英米を中心に現代から古典まで、海外の作品を英語で読み、論評をくわえるブログです

Sally Rooney の “Normal People”(2)

 この連休中、法事で福井に出かけた。あいにく雨模様だったが、宿泊した芦原温泉近くの東尋坊を訪れたときだけ、さいわい晴れ間がのぞき、初めて見る奇観に文字どおり目を奪われた。

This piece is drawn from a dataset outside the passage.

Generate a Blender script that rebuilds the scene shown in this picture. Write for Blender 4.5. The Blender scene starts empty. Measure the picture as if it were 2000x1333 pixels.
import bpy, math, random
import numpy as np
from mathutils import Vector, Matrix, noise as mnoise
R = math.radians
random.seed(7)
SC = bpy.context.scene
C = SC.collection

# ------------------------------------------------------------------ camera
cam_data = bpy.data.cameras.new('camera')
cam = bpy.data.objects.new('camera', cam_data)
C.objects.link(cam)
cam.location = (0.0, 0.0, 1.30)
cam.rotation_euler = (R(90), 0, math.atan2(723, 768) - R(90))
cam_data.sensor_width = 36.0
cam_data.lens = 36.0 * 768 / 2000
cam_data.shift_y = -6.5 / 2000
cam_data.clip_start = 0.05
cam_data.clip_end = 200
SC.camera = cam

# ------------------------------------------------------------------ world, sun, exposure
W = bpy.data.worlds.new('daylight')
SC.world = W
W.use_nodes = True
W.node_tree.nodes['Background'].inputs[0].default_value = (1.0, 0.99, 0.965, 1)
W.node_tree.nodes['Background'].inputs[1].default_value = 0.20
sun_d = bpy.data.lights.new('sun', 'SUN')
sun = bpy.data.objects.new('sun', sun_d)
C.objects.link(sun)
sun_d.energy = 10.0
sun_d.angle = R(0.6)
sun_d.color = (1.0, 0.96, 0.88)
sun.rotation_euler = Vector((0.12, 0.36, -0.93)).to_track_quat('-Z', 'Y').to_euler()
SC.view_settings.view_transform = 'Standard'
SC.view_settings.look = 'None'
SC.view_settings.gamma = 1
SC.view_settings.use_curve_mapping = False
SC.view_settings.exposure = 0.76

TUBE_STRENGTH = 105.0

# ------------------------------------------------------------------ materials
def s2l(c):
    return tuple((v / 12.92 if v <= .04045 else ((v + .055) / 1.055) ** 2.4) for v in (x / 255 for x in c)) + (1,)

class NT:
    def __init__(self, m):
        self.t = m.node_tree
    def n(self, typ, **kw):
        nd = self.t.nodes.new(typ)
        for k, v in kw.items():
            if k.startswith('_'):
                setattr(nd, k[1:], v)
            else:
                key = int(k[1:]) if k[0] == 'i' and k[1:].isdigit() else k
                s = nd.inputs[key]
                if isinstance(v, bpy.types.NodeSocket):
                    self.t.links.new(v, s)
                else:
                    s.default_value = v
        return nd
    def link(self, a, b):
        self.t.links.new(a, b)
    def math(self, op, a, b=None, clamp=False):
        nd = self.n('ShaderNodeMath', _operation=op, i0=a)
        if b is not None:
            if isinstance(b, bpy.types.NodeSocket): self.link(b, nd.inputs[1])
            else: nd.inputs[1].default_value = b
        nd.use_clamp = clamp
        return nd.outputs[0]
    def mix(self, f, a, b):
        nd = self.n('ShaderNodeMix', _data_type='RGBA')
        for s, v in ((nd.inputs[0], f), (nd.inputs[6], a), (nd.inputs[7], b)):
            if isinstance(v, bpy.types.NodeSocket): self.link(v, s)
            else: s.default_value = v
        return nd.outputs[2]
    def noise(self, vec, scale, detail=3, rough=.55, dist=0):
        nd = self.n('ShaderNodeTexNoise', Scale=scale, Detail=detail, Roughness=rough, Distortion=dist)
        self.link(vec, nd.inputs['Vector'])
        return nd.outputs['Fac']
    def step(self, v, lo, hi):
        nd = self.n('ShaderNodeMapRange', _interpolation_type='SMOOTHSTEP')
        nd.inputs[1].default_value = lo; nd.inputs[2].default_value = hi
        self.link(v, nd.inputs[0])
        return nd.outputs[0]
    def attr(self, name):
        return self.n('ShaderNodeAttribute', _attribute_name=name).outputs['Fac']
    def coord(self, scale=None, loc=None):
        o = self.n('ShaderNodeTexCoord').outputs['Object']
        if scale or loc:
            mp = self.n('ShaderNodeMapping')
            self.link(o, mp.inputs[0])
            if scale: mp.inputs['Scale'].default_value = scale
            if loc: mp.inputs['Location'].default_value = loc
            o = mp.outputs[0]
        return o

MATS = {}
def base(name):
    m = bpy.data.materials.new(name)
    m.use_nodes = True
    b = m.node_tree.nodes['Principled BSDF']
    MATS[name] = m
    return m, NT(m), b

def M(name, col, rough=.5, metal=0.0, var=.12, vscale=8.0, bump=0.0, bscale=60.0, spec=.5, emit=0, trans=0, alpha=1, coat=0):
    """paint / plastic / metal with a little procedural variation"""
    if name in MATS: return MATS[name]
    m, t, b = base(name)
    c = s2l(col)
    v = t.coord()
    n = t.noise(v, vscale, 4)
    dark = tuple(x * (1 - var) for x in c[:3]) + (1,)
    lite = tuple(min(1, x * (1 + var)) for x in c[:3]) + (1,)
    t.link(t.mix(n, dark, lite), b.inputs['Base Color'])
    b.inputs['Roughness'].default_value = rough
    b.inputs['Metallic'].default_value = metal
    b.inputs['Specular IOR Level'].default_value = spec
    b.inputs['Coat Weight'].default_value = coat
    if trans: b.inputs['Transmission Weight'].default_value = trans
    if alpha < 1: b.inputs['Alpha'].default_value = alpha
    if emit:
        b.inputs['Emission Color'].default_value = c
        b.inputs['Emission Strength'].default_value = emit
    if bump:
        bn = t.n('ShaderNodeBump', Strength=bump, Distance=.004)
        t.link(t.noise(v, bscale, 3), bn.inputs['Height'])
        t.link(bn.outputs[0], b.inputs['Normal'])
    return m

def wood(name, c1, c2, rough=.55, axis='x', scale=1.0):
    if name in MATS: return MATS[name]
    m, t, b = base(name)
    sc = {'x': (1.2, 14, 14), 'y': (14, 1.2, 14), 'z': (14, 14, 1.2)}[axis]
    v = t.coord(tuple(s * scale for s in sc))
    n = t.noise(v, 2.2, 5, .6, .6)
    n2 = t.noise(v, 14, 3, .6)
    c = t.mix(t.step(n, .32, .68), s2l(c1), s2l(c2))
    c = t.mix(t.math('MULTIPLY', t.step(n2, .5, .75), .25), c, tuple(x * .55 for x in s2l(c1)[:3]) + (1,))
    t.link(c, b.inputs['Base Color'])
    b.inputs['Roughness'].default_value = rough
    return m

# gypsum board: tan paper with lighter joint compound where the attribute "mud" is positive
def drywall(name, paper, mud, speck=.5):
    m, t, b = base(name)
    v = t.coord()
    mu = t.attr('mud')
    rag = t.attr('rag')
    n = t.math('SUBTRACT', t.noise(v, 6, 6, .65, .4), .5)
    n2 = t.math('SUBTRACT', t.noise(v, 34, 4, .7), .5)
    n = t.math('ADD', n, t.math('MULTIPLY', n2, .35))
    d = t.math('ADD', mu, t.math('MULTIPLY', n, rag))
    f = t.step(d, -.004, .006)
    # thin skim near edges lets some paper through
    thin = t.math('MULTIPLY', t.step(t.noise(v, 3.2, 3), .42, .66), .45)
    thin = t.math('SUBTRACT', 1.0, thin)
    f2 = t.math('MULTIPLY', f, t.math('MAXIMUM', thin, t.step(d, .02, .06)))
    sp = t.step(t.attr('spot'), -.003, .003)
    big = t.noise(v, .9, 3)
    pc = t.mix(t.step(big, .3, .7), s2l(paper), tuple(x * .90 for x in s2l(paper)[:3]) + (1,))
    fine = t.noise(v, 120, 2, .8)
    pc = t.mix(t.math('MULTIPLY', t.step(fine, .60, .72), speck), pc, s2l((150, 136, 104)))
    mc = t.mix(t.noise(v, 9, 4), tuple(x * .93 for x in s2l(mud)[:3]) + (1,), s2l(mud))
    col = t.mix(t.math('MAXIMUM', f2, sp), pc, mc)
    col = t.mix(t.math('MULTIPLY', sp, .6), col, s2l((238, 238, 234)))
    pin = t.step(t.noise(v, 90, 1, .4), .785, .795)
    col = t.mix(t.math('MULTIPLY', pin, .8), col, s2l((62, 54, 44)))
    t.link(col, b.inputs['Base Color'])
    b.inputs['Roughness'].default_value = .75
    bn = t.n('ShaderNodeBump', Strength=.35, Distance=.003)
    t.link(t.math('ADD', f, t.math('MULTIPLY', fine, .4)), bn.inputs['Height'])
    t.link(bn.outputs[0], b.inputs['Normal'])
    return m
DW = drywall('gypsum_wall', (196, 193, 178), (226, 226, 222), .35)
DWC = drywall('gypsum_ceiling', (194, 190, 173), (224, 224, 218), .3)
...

 タクシーの運ちゃんの話によると、サスペンスドラマの帝王も女王もまだ東尋坊には来たことがないという。それだけ福井は事件がない平和なところなんです、と運ちゃんは笑っていたが、それを聞いたぼくも家族もヘエっ。みんなてっきり、帝王も女王も毎度おなじみの地とばかり思い込んでいた。
 で、この思い込みというやつが、本書 "Normal People" におけるノーマル、アブノーマルの基準ではないだろうか。しかもそれは非常に曖昧なもので、たとえばクラスメートのみんなが、あいつはちょっと変わったやつだ、まともなやつだと言えば、なるほどそうかと自分も思う。つまり、「ある人物がまともか否かを決めるのはすべて、家族や友人のあいだで暗黙のうちに成立しているコンセンサス。その実態は曖昧な気分にすぎない」。
 けれども、ほんとうはこのノーマル、アブノーマルという問題は「神なき現代においては、すこぶる興味ぶかい問題のはずだ」。きのうの常識はきょうの非常識、彼らの常識はわれらの非常識、日本の常識は世界の非常識、といった時代や世代、民族や国家における価値観の相違が今日ほど痛切に感じられ、その衝突がいまほど深刻な事態を招いている時代はかつてなかったように思う。
 というのは大げさかもしれない。人間は昔からそうだった。ナザレの人はユダヤの律法学者からすれば異端者であり、ソクラテスアテナイで裁判の結果、死刑を宣告された。古代から現代まで戦争が絶えたこともなかった。
 などと大風呂敷を広げるとボロが出るので総論はおしまい。とにかく、ぼくは normal people とは一体どんな人々だろうと興味津々で本書に取りかかった。結果は上のとおり、期待外れ。
 青春小説としては、まずまずといったところかな。だから、ぼくのように重箱の隅をつつかずに読めば、それなりに面白いと思います。
 とはいえ、いま寝床で読んでいる住野よるの『君の膵臓をたべたい』のほうが、正常と異常のからみ合いという点で、ずっと面白い。さらに言えば、次回補足しようと思っている Anna Burns の "Milkman" のほうが断然いいです。